A Statistical Timing Model for Low Voltage Design Considering Process Variation

Abstract

Near-threshold voltage (NTV) design suffers severe challenge due to the dramatic increase in performance uncertainty introduced by process variation. This paper proposes an analytical approach based on Log-Normal (LN) distribution to characterize the statistical delay for NTV design considering the dominant threshold voltage variation from gate-level to circuit-level. At gate-level, the multivariable threshold voltage variation issue is solved by the equivalent threshold voltage method and equivalent drain current method for generic gates with stack topology and parallel topology, respectively.
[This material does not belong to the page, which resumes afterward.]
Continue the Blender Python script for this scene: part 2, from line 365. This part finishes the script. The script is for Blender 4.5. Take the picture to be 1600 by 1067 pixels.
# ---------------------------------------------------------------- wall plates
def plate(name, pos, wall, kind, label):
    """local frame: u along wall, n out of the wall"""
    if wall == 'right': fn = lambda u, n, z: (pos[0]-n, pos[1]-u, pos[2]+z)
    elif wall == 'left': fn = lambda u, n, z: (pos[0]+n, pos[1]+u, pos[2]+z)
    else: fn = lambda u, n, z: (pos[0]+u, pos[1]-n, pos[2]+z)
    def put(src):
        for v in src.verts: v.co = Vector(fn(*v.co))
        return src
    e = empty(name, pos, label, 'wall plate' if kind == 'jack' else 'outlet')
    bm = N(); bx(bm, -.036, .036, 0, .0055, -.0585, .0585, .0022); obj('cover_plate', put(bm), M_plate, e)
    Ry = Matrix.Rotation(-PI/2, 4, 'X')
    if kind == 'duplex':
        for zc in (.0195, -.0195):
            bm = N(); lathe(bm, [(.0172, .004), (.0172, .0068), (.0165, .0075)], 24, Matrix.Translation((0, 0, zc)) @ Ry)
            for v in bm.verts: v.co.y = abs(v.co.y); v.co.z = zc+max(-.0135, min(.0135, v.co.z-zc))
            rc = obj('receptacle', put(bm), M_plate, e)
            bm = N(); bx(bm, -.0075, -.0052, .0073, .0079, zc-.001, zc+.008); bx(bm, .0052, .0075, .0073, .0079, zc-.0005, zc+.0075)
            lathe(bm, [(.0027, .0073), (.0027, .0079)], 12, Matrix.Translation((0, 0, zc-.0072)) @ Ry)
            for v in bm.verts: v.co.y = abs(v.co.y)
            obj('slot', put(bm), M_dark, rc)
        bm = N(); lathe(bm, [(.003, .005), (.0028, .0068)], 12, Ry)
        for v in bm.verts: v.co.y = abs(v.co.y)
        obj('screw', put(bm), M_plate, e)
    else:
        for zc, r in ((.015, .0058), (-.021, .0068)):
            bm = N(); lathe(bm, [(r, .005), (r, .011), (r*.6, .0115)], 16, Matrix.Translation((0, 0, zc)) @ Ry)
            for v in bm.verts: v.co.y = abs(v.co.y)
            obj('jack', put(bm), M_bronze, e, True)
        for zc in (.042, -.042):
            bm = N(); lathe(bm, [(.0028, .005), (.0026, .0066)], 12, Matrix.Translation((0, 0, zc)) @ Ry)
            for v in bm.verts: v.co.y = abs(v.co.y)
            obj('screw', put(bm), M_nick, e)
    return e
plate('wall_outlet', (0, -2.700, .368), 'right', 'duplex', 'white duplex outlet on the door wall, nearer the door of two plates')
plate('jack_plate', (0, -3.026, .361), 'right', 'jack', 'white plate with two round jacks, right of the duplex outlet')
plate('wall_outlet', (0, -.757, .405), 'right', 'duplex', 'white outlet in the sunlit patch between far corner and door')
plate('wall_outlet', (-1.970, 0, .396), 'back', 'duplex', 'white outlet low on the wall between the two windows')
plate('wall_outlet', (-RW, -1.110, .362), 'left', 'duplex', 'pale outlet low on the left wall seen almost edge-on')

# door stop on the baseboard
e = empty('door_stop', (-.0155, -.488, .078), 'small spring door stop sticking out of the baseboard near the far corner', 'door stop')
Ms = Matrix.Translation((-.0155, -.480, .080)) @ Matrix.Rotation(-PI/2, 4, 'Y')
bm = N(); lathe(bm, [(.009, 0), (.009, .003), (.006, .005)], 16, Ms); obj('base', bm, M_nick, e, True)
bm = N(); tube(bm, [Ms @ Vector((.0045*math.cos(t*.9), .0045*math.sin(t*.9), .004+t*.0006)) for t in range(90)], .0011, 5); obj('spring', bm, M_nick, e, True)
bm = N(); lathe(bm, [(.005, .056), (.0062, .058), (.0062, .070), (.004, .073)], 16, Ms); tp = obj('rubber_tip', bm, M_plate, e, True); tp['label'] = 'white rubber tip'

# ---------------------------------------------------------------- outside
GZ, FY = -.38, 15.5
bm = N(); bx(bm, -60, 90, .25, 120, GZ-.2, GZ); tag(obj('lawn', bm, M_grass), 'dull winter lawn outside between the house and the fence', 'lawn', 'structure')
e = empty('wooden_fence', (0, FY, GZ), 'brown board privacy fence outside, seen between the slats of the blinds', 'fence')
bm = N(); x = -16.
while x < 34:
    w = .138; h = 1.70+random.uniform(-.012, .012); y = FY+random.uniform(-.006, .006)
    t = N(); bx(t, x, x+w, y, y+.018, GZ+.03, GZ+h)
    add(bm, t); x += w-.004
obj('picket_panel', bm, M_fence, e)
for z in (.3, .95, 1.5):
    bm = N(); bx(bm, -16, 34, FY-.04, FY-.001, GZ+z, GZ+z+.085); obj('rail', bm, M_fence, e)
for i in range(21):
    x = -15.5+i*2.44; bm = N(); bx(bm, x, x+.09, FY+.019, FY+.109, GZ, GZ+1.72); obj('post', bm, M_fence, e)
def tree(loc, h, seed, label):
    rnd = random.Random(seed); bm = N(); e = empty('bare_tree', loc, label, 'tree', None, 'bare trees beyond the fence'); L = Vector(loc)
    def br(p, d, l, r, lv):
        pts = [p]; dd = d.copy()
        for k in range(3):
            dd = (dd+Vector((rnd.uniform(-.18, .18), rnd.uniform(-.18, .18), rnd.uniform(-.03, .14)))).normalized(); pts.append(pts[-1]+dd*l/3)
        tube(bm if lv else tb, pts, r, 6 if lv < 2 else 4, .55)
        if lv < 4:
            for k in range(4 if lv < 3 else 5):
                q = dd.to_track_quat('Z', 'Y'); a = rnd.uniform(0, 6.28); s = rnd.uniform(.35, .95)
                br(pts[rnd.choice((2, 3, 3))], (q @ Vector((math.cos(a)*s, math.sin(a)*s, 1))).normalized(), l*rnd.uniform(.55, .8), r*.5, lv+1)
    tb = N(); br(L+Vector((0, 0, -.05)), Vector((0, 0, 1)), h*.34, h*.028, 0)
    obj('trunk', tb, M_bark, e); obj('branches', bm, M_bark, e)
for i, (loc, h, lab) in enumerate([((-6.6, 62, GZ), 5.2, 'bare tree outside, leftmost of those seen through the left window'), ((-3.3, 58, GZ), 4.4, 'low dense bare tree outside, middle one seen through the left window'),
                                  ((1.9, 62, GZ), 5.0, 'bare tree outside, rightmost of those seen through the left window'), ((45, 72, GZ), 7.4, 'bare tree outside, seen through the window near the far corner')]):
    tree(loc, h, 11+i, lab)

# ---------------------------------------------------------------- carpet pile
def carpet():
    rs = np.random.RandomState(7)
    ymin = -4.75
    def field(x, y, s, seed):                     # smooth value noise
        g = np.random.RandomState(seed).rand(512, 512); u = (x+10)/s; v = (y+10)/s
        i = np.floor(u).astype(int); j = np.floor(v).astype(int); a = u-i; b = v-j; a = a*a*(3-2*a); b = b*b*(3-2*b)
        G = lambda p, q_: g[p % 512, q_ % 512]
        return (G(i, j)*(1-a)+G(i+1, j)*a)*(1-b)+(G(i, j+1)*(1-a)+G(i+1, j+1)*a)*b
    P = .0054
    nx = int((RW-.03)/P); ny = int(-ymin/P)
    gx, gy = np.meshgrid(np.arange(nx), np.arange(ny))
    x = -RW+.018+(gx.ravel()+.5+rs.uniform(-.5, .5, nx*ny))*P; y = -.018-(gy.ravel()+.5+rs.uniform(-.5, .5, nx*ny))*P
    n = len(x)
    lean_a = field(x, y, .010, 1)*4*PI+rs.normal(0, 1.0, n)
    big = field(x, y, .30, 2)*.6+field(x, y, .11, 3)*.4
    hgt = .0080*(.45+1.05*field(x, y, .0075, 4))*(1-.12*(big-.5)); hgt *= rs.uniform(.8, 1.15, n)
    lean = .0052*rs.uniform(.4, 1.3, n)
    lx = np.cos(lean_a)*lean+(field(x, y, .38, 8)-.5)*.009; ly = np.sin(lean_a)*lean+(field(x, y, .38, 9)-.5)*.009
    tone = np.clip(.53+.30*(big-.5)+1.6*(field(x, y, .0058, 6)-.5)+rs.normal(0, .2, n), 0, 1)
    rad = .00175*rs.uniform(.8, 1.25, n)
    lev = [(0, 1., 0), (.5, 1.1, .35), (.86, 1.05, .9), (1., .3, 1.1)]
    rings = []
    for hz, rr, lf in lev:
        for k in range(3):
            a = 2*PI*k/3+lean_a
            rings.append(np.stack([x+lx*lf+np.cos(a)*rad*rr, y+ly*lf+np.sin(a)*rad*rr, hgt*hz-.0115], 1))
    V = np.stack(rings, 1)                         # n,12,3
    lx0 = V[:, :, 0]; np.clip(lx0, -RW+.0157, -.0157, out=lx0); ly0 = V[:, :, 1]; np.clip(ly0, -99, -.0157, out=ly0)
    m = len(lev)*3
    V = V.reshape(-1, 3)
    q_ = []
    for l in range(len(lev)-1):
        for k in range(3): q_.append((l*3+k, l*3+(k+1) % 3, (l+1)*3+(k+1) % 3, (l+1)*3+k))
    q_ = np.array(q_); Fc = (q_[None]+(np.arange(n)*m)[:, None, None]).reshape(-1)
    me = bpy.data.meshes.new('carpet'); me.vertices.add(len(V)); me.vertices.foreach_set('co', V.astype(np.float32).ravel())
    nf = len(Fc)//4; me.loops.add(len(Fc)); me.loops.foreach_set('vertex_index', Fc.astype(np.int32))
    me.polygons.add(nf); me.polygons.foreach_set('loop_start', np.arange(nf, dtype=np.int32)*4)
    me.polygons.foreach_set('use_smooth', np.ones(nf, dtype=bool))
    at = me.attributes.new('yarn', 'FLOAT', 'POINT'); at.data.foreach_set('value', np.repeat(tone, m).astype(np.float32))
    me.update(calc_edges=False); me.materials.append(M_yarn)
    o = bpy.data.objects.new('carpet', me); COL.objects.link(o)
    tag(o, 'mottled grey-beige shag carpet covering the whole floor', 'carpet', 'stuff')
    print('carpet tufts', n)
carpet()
At circuit-level, a statistical timing model is proposed as the linear combination of the independent statistical delays of all gates in the path with step input by considering the varied correlation between adjacent gates. To the best of our knowledge, we firstly propose a statistical timing model analytically for practical circuit path with physical insights of supply voltage, transistor size, and load capacitance. The characterization effort for each path is only one-time SPICE simulation, which is negligible compared with Monte Carlo (MC) simulation in statistical static timing analysis (SSTA) methods. Experimental results under a commercial 28-nm CMOS process show the proposed models have high accuracy at low supply voltage compared with MC simulations, where the modeling errors for the mean and variance of gate delay can be limited within 1.54% and 11.2%, respectively. Moreover, as for the practical paths in ITC'99 benchmark, the maximum modeling errors of mean, variance, minimum delay, and maximum delay is less than 3.04%, 11.40%, 4.50%, and 2.87%, respectively.